Patty Griffin

Texas platters

Phases and Stages

Patty Griffin

Impossible Dream (ATO) There's a school of thought that says we're all driven by an unnameable something, a vague but pleasurable psychic tickle. On her latest release, Impossible Dream, Patty Griffin has mastered the art of drawing attention to the nameless, achy yearning inside all of us, swaddling it in anger, desire, sadness, and joy. The album starts out with the knee-slapping, driving "Love Throw a Line," its momentum akin to a train song. From there, Griffin delves into her sometimes bitter, always bewitching narratives, spinning yarns of lonely people on the move, physically and spiritually. "Top of the World" is some of Griffin's best storytelling.

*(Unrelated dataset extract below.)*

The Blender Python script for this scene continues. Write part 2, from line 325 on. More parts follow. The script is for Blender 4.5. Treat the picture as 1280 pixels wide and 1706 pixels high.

It chronicles a husband's lifetime regret as he dies in his easy chair, longing to take death's wings. At the close of the song, an elderly couple duet on the Broadway standard "Impossible Dream," the man's voice abruptly leaving the woman to finish alone. Not too subtle? Perhaps. Heartbreaking? Absolutely. It's "Mother of God" encapsulating that strange something that defines existence, however. The narrator's tired, jaded, but mysteriously hopeful as she sings, "I went to Florida like everyone sick of the cold does. I waited on old people waiting to die. I waited on them until I was." Chilling, but the hope lacing the despair is exactly what constitutes life, and Griffin is an expert at capturing that energy.